◆ Given request ◆
Set the listing down again in full, word for word, with the pictures left out.

◆ Dataset excerpt ◆

+ + + + +

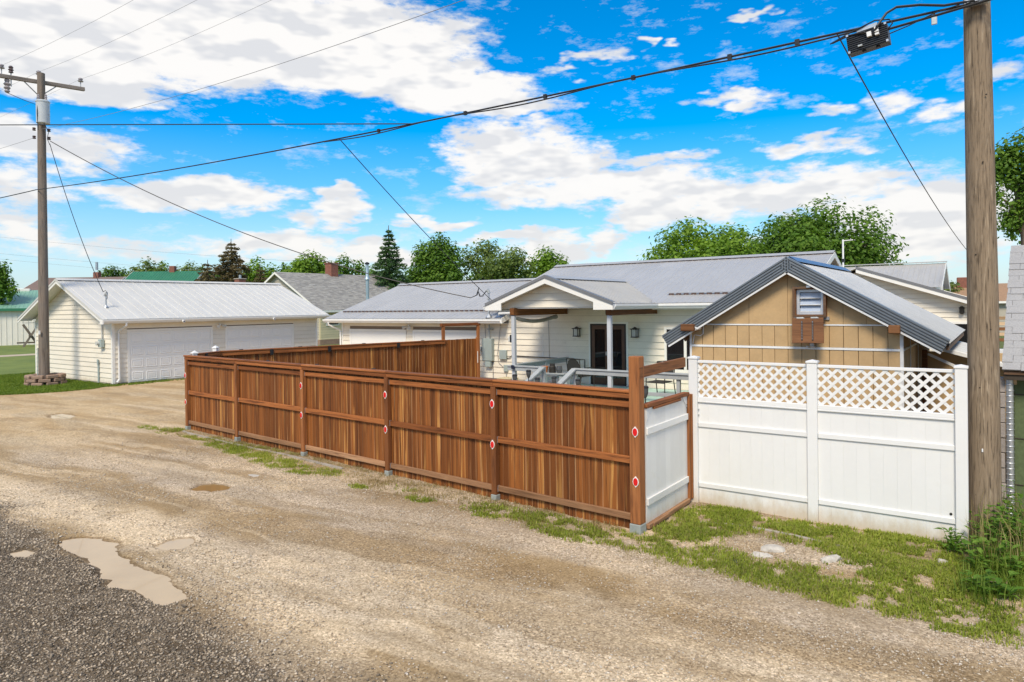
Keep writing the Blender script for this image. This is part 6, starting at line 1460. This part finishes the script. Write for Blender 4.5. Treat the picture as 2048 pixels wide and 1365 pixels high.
def tree(label, px_, py_, top, halfw, mt_, seed, bottom=None, n_=5200, size=.22, lobes=16, trunk=.28, group='trees behind the houses', sparse=0., z0=0.):
    """broadleaf tree at (px_, py_), crown up to `top` metres and `halfw` wide each way"""
    g = random.Random(seed); bottom = bottom if bottom is not None else top * .22
    t = thing('tree', label, 'tree', (px_, py_, z0), group=group)
    mid = (top + bottom) / 2; hh = (top - bottom) / 2; C, Rr = [], []
    for i in range(lobes):
        for _ in range(30):
            u, v, w_ = g.uniform(-1, 1), g.uniform(-1, 1), g.uniform(-1, 1)
            if u * u + v * v + w_ * w_ < 1: break
        f_ = g.uniform(.30, .46)
        C.append((px_ + u * halfw * .72, py_ + v * halfw * .62, z0 + mid + w_ * hh * .70)); Rr.append((halfw * f_, halfw * f_, hh * f_ * .85))
    for u, w_ in ((-.78, g.uniform(-.35, .2)), (.78, g.uniform(-.35, .2)), (-.5, .45), (.5, .5), (-.45, -.5), (.5, -.5)):     # lobes that carry the crown's outline, square to the view
        f_ = g.uniform(.26, .34); C.append((px_ + u * halfw * .81, py_ + u * halfw * .58, z0 + mid + w_ * hh)); Rr.append((halfw * f_, halfw * f_, hh * f_))
    C.append((px_, py_, z0 + mid)); Rr.append((halfw * .45, halfw * .45, hh * .6))
    C.append((px_ + g.uniform(-.2, .2) * halfw, py_, z0 + top - hh * .33)); Rr.append((halfw * .36, halfw * .36, hh * .33))
    V, F = leaf_cloud(C, Rr, int(n_ * 1.7), size, seed, .42 + sparse)
    link('crown', from_arrays('crown', V - np.array([px_, py_, z0]), F, mt_, 4), t, (px_, py_, z0))
    mb = MB(); mb.tube([(px_, py_, z0 - .2), (px_ + .1, py_, z0 + bottom), (px_, py_, z0 + mid), (px_, py_, z0 + top - hh * .5)], [trunk, trunk * .8, trunk * .5, trunk * .15], 8)
    for c_ in C[:-2:2]:
        zb = z0 + bottom + (c_[2] - z0 - bottom) * .35; s0 = Vector((px_, py_, zb)); e = Vector(c_); mb.tube([s0, s0.lerp(e, .5) + Vector((0, 0, .25)), e], [trunk * .38, trunk * .22, trunk * .07], 5)
        for _ in range(3):
            e2 = e + Vector((g.uniform(-1, 1), g.uniform(-1, 1), g.uniform(-.3, 1))) * halfw * .3; mb.tube([e, e2], [trunk * .08, trunk * .02], 4)
    mb.build('trunk', 'trunk_bark', t, True); return t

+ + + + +

◆ Response ◆
Keep writing the Blender script for this image. This is part 6, starting at line 1460. This part finishes the script. Write for Blender 4.5. Treat the picture as 2048 pixels wide and 1365 pixels high.
def tree(label, px_, py_, top, halfw, mt_, seed, bottom=None, n_=5200, size=.22, lobes=16, trunk=.28, group='trees behind the houses', sparse=0., z0=0.):
    """broadleaf tree at (px_, py_), crown up to `top` metres and `halfw` wide each way"""
    g = random.Random(seed); bottom = bottom if bottom is not None else top * .22
    t = thing('tree', label, 'tree', (px_, py_, z0), group=group)
    mid = (top + bottom) / 2; hh = (top - bottom) / 2; C, Rr = [], []
    for i in range(lobes):
        for _ in range(30):
            u, v, w_ = g.uniform(-1, 1), g.uniform(-1, 1), g.uniform(-1, 1)
            if u * u + v * v + w_ * w_ < 1: break
        f_ = g.uniform(.30, .46)
        C.append((px_ + u * halfw * .72, py_ + v * halfw * .62, z0 + mid + w_ * hh * .70)); Rr.append((halfw * f_, halfw * f_, hh * f_ * .85))
    for u, w_ in ((-.78, g.uniform(-.35, .2)), (.78, g.uniform(-.35, .2)), (-.5, .45), (.5, .5), (-.45, -.5), (.5, -.5)):     # lobes that carry the crown's outline, square to the view
        f_ = g.uniform(.26, .34); C.append((px_ + u * halfw * .81, py_ + u * halfw * .58, z0 + mid + w_ * hh)); Rr.append((halfw * f_, halfw * f_, hh * f_))
    C.append((px_, py_, z0 + mid)); Rr.append((halfw * .45, halfw * .45, hh * .6))
    C.append((px_ + g.uniform(-.2, .2) * halfw, py_, z0 + top - hh * .33)); Rr.append((halfw * .36, halfw * .36, hh * .33))
    V, F = leaf_cloud(C, Rr, int(n_ * 1.7), size, seed, .42 + sparse)
    link('crown', from_arrays('crown', V - np.array([px_, py_, z0]), F, mt_, 4), t, (px_, py_, z0))
    mb = MB(); mb.tube([(px_, py_, z0 - .2), (px_ + .1, py_, z0 + bottom), (px_, py_, z0 + mid), (px_, py_, z0 + top - hh * .5)], [trunk, trunk * .8, trunk * .5, trunk * .15], 8)
    for c_ in C[:-2:2]:
        zb = z0 + bottom + (c_[2] - z0 - bottom) * .35; s0 = Vector((px_, py_, zb)); e = Vector(c_); mb.tube([s0, s0.lerp(e, .5) + Vector((0, 0, .25)), e], [trunk * .38, trunk * .22, trunk * .07], 5)
        for _ in range(3):
            e2 = e + Vector((g.uniform(-1, 1), g.uniform(-1, 1), g.uniform(-.3, 1))) * halfw * .3; mb.tube([e, e2], [trunk * .08, trunk * .02], 4)
    mb.build('trunk', 'trunk_bark', t, True); return t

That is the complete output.